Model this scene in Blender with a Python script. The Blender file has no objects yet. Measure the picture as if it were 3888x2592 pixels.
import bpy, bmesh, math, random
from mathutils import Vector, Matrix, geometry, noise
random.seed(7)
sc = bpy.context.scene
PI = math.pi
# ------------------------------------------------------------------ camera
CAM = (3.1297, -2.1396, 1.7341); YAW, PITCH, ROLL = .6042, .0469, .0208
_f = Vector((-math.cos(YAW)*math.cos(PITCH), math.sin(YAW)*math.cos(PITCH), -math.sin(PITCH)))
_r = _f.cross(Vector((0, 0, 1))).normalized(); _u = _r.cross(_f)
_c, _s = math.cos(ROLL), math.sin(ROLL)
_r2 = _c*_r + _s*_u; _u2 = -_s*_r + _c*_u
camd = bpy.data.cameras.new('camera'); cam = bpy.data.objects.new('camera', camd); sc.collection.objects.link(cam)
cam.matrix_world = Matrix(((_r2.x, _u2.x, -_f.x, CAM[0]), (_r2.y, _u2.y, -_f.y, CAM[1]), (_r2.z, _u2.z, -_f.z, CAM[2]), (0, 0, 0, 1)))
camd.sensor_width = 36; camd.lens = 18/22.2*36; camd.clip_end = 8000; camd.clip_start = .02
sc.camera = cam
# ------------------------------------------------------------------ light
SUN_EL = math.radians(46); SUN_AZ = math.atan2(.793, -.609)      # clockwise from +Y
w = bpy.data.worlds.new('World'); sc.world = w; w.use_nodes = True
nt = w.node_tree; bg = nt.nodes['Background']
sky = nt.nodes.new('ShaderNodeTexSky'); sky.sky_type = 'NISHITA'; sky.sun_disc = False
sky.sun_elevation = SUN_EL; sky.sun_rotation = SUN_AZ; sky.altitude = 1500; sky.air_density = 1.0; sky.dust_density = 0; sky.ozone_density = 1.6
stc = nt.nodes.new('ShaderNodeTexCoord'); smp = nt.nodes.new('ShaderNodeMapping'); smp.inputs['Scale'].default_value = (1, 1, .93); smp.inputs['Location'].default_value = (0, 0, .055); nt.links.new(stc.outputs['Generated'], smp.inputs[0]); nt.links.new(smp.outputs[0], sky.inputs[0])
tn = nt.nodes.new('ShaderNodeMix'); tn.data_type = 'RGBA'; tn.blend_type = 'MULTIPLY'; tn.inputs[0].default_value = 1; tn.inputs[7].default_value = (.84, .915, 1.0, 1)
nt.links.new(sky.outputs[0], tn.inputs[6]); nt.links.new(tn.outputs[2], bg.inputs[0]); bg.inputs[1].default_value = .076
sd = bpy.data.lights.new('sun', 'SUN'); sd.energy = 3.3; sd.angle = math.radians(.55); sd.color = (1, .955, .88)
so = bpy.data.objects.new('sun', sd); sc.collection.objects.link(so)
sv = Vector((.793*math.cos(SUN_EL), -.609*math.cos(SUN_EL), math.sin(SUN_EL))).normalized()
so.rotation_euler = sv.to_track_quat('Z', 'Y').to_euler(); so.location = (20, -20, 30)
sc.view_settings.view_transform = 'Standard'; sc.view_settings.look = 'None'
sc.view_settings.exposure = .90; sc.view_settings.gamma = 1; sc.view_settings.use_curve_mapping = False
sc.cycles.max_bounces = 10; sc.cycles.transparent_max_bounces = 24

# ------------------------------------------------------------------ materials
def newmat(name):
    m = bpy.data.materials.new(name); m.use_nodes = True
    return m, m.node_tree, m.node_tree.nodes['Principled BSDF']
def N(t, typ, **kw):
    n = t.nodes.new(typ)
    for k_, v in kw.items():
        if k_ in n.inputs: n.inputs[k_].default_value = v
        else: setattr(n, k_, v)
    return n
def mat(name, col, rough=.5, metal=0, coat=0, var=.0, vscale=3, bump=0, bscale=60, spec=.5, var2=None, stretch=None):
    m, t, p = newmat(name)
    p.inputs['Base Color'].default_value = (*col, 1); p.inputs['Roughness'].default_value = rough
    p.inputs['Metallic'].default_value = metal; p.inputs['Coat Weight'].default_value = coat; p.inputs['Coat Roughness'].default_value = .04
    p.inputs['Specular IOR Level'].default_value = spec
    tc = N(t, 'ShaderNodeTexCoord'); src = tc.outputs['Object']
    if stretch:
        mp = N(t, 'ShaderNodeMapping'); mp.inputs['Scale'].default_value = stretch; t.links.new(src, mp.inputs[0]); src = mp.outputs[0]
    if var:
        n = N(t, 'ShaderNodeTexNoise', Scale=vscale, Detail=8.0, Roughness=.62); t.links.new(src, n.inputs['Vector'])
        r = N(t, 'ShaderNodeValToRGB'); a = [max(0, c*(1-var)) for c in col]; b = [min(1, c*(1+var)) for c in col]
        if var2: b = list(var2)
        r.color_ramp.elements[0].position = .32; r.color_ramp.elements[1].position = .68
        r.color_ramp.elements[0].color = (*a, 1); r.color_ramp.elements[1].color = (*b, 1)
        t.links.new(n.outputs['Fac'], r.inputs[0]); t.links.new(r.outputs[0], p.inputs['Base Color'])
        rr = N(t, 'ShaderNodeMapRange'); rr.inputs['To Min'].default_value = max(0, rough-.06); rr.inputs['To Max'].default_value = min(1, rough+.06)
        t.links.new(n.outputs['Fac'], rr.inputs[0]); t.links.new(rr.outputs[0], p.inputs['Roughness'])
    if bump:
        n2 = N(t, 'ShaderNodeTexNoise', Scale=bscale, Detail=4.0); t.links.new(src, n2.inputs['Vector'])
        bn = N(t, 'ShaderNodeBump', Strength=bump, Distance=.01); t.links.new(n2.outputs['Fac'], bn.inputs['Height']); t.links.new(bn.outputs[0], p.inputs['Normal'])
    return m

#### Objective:
Each line of the material should be duplicated exactly, please.

#### Solution:
Model this scene in Blender with a Python script. The Blender file has no objects yet. Measure the picture as if it were 3888x2592 pixels.
import bpy, bmesh, math, random
from mathutils import Vector, Matrix, geometry, noise
random.seed(7)
sc = bpy.context.scene
PI = math.pi
# ------------------------------------------------------------------ camera
CAM = (3.1297, -2.1396, 1.7341); YAW, PITCH, ROLL = .6042, .0469, .0208
_f = Vector((-math.cos(YAW)*math.cos(PITCH), math.sin(YAW)*math.cos(PITCH), -math.sin(PITCH)))
_r = _f.cross(Vector((0, 0, 1))).normalized(); _u = _r.cross(_f)
_c, _s = math.cos(ROLL), math.sin(ROLL)
_r2 = _c*_r + _s*_u; _u2 = -_s*_r + _c*_u
camd = bpy.data.cameras.new('camera'); cam = bpy.data.objects.new('camera', camd); sc.collection.objects.link(cam)
cam.matrix_world = Matrix(((_r2.x, _u2.x, -_f.x, CAM[0]), (_r2.y, _u2.y, -_f.y, CAM[1]), (_r2.z, _u2.z, -_f.z, CAM[2]), (0, 0, 0, 1)))
camd.sensor_width = 36; camd.lens = 18/22.2*36; camd.clip_end = 8000; camd.clip_start = .02
sc.camera = cam
# ------------------------------------------------------------------ light
SUN_EL = math.radians(46); SUN_AZ = math.atan2(.793, -.609)      # clockwise from +Y
w = bpy.data.worlds.new('World'); sc.world = w; w.use_nodes = True
nt = w.node_tree; bg = nt.nodes['Background']
sky = nt.nodes.new('ShaderNodeTexSky'); sky.sky_type = 'NISHITA'; sky.sun_disc = False
sky.sun_elevation = SUN_EL; sky.sun_rotation = SUN_AZ; sky.altitude = 1500; sky.air_density = 1.0; sky.dust_density = 0; sky.ozone_density = 1.6
stc = nt.nodes.new('ShaderNodeTexCoord'); smp = nt.nodes.new('ShaderNodeMapping'); smp.inputs['Scale'].default_value = (1, 1, .93); smp.inputs['Location'].default_value = (0, 0, .055); nt.links.new(stc.outputs['Generated'], smp.inputs[0]); nt.links.new(smp.outputs[0], sky.inputs[0])
tn = nt.nodes.new('ShaderNodeMix'); tn.data_type = 'RGBA'; tn.blend_type = 'MULTIPLY'; tn.inputs[0].default_value = 1; tn.inputs[7].default_value = (.84, .915, 1.0, 1)
nt.links.new(sky.outputs[0], tn.inputs[6]); nt.links.new(tn.outputs[2], bg.inputs[0]); bg.inputs[1].default_value = .076
sd = bpy.data.lights.new('sun', 'SUN'); sd.energy = 3.3; sd.angle = math.radians(.55); sd.color = (1, .955, .88)
so = bpy.data.objects.new('sun', sd); sc.collection.objects.link(so)
sv = Vector((.793*math.cos(SUN_EL), -.609*math.cos(SUN_EL), math.sin(SUN_EL))).normalized()
so.rotation_euler = sv.to_track_quat('Z', 'Y').to_euler(); so.location = (20, -20, 30)
sc.view_settings.view_transform = 'Standard'; sc.view_settings.look = 'None'
sc.view_settings.exposure = .90; sc.view_settings.gamma = 1; sc.view_settings.use_curve_mapping = False
sc.cycles.max_bounces = 10; sc.cycles.transparent_max_bounces = 24

# ------------------------------------------------------------------ materials
def newmat(name):
    m = bpy.data.materials.new(name); m.use_nodes = True
    return m, m.node_tree, m.node_tree.nodes['Principled BSDF']
def N(t, typ, **kw):
    n = t.nodes.new(typ)
    for k_, v in kw.items():
        if k_ in n.inputs: n.inputs[k_].default_value = v
        else: setattr(n, k_, v)
    return n
def mat(name, col, rough=.5, metal=0, coat=0, var=.0, vscale=3, bump=0, bscale=60, spec=.5, var2=None, stretch=None):
    m, t, p = newmat(name)
    p.inputs['Base Color'].default_value = (*col, 1); p.inputs['Roughness'].default_value = rough
    p.inputs['Metallic'].default_value = metal; p.inputs['Coat Weight'].default_value = coat; p.inputs['Coat Roughness'].default_value = .04
    p.inputs['Specular IOR Level'].default_value = spec
    tc = N(t, 'ShaderNodeTexCoord'); src = tc.outputs['Object']
    if stretch:
        mp = N(t, 'ShaderNodeMapping'); mp.inputs['Scale'].default_value = stretch; t.links.new(src, mp.inputs[0]); src = mp.outputs[0]
    if var:
        n = N(t, 'ShaderNodeTexNoise', Scale=vscale, Detail=8.0, Roughness=.62); t.links.new(src, n.inputs['Vector'])
        r = N(t, 'ShaderNodeValToRGB'); a = [max(0, c*(1-var)) for c in col]; b = [min(1, c*(1+var)) for c in col]
        if var2: b = list(var2)
        r.color_ramp.elements[0].position = .32; r.color_ramp.elements[1].position = .68
        r.color_ramp.elements[0].color = (*a, 1); r.color_ramp.elements[1].color = (*b, 1)
        t.links.new(n.outputs['Fac'], r.inputs[0]); t.links.new(r.outputs[0], p.inputs['Base Color'])
        rr = N(t, 'ShaderNodeMapRange'); rr.inputs['To Min'].default_value = max(0, rough-.06); rr.inputs['To Max'].default_value = min(1, rough+.06)
        t.links.new(n.outputs['Fac'], rr.inputs[0]); t.links.new(rr.outputs[0], p.inputs['Roughness'])
    if bump:
        n2 = N(t, 'ShaderNodeTexNoise', Scale=bscale, Detail=4.0); t.links.new(src, n2.inputs['Vector'])
        bn = N(t, 'ShaderNodeBump', Strength=bump, Distance=.01); t.links.new(n2.outputs['Fac'], bn.inputs['Height']); t.links.new(bn.outputs[0], p.inputs['Normal'])
    return m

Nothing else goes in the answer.